Set problem:
Copy each line of the data below with the word "part".

Data block:
· · ·

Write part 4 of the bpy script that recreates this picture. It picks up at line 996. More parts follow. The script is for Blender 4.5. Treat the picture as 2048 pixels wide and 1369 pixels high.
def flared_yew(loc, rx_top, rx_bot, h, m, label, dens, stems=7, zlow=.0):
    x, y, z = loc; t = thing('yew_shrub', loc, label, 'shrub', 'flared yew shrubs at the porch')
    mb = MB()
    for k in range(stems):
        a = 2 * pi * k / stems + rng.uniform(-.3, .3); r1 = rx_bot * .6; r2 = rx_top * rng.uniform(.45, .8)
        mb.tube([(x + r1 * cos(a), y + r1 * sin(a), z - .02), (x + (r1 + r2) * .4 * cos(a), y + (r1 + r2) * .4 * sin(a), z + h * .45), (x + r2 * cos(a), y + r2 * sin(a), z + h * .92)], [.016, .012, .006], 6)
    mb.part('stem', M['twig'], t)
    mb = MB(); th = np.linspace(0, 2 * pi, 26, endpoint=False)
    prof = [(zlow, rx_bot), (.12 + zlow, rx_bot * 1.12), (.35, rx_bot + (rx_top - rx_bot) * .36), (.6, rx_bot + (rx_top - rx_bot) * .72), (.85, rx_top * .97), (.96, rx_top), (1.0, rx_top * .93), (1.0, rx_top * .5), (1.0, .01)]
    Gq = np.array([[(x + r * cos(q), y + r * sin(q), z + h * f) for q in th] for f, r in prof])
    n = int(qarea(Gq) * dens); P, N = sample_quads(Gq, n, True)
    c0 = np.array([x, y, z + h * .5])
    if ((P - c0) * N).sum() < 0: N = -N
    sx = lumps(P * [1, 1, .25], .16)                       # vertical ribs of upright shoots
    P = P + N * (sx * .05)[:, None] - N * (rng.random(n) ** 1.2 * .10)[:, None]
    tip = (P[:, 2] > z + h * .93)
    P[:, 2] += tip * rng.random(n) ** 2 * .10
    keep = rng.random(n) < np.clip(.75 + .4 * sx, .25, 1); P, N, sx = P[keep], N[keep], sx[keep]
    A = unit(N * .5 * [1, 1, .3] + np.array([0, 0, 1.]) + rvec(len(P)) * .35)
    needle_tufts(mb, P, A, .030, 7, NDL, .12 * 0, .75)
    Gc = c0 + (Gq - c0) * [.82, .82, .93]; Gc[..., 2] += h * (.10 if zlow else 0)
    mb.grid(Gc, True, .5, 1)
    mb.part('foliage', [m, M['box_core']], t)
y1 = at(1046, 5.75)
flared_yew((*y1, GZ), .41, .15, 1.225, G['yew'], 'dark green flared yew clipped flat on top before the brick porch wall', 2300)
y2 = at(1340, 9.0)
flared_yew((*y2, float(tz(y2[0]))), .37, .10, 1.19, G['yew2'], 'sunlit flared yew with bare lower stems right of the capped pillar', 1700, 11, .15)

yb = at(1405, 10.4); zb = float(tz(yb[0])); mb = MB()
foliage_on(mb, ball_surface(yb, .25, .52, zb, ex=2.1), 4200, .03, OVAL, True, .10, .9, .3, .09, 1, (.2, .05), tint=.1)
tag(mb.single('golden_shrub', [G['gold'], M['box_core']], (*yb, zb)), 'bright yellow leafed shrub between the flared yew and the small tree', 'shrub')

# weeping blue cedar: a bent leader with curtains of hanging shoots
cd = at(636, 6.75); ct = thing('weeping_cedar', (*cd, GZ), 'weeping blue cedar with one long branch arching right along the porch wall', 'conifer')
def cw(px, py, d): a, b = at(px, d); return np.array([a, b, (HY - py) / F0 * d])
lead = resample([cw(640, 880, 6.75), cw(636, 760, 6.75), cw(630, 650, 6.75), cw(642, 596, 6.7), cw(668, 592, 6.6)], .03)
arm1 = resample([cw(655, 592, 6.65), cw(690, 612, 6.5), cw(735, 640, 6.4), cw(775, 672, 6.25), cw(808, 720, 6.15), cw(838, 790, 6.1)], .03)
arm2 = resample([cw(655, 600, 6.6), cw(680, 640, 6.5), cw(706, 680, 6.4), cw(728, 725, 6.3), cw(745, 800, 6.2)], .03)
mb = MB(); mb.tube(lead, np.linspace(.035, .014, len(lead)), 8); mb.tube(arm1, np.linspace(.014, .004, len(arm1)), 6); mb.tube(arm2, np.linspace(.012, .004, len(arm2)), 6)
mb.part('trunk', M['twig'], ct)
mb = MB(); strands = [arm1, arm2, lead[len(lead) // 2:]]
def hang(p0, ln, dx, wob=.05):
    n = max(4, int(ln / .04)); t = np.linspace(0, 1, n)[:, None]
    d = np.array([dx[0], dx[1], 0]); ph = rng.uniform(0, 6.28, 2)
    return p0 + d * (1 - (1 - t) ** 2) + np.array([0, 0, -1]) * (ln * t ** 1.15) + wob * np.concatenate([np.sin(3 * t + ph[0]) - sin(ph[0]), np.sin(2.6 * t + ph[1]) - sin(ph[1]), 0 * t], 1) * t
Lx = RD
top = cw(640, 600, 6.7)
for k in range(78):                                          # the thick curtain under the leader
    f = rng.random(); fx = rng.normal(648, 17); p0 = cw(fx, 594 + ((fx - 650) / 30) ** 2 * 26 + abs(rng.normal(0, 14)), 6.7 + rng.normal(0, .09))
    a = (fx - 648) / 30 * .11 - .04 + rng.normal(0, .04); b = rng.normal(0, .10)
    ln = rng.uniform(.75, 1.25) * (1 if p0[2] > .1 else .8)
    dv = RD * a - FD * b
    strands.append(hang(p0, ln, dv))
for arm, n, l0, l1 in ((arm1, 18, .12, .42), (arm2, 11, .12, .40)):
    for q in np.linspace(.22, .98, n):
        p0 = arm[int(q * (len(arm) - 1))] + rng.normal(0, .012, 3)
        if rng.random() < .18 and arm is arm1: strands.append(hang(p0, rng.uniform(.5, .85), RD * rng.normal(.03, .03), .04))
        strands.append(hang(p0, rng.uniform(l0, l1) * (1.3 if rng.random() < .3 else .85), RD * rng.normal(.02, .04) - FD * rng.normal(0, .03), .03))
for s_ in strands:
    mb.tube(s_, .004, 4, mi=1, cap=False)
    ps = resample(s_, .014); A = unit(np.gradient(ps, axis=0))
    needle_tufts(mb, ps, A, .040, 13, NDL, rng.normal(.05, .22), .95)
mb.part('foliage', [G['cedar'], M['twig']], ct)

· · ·

Solution:
Write part 4 of the bpy script that recreates this picture. It picks up at line 996. More parts follow. The script is for Blender 4.5. Treat the picture as 2048 pixels wide and 1369 pixels high.
    mb.part('stem', M['twig'], t)
    mb.part('foliage', [m, M['box_core']], t)
mb.part('trunk', M['twig'], ct)
mb.part('foliage', [G['cedar'], M['twig']], ct)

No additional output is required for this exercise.